Великий распад. Воспоминания | страница 118



До Витте русская жизнь, как загустевшая смола, как запруженный ручей, двигалась в берегах все тех же вопросов политики, экономики и этики: затронули их сто лет назад и встряхнули в 60-х годах. Были лишь два фактора материального и морального бытия страны – дворянство и народ, за власть и против власти, поверхность и подполье. Русский гений отобразил эту двусторонность в бессмертных образах, а русская действительность потрясла страну в трагических выступлениях подполья. Так называемая реакция и прогресс замерли друг против друга в бессильном ожидании, почти в маразме. И вот между ними выдвинулось третье, чуждое и родственное обеим началам – материализация. Жила ею Россия и раньше; но начало это было атрофировано рутиной. В материальном отношении Россия была близка к Замоскворечью Островского. Жестокие были нравы не только в духовной, но и в материальной России. Витте их взбаламутил.

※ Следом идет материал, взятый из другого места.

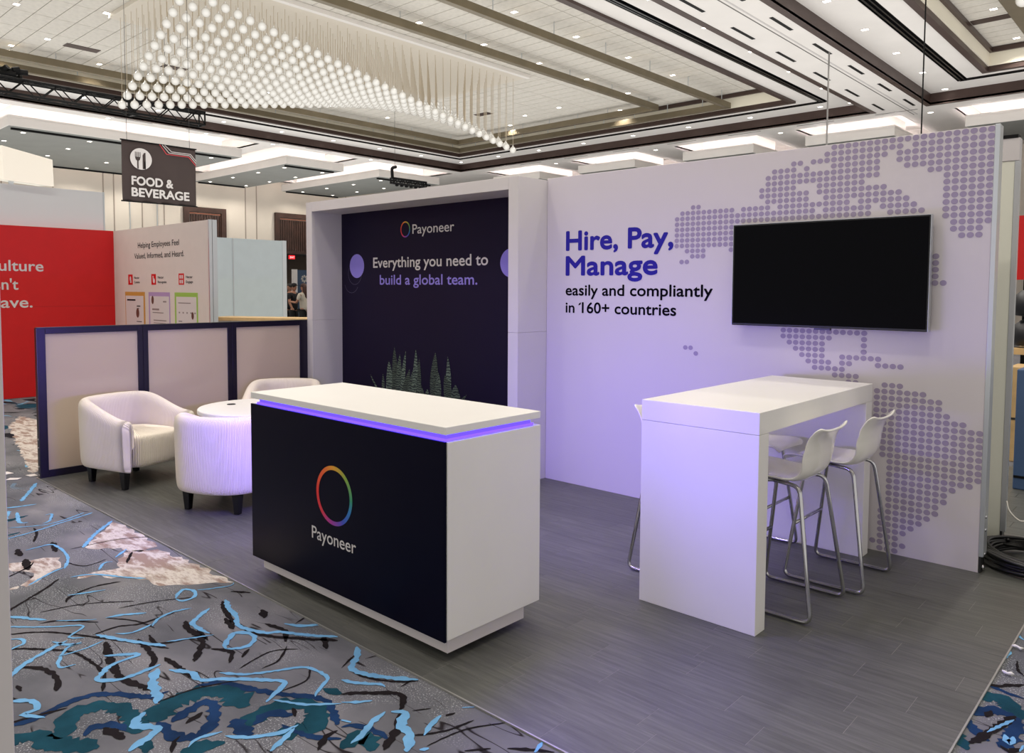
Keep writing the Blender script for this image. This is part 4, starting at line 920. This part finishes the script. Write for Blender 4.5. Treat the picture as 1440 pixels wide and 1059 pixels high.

И он указал, что есть еще куда двигаться застоявшемуся гению страны, что, кроме прогресса и реакции, кроме дворянства и крестьянства, кроме поверхности и подполья, есть еще стимулы, какими можно жить, какие можно растить, наполняя их энергией, инициативой и жаждой проявиться, что-то завоевать и перед чем-то распрямиться. Историку безразлично, что было подоплекой этих усилий реформатора – властолюбие, оппортунизм или даже цинизм – титул реформатора принадлежит тому, кто двигает жизнью. А Витте в первые годы его власти ею двигал, и двигал с такой силой, что страна едва могла поспеть за ним, прийти в себя, приспособиться. Витте нарушил мертвый покой России.

Я вижу перед собой Россию Витте, как некую карту в красках и тенях, как некий экран, на котором стремительно бежит фильм русской истории. Картины его чередуются без явной связи, но с тем же настроением и той же силой, невидимо толкающей Россию к ее року; а в центре этой силы и этого рока я вижу, без маски или под маской, торжествующего или скрежещущего, грозящего или поджимающего хвост, сжимающего кулаки или осеняющего себя крестным знамением, хохочущего или плачущего, но всегда лукаво-простодушного, всегда себе на уме, героя фильма – Витте. Из этих проносящихся передо мной бессвязных картин я постараюсь извлечь их внутреннюю связь, разобрать по сортам ту кучу исторического посева, что сделал Витте за 13 лет своего господствования над страной, – сделал, как будто без всякой определенной цели, то с грубым порывом Любима Торцова, то с благородной возвышенностью Сперанского, то с раболепной услужливостью Фамусова, то с гримасой мстительной злобы Булгарина.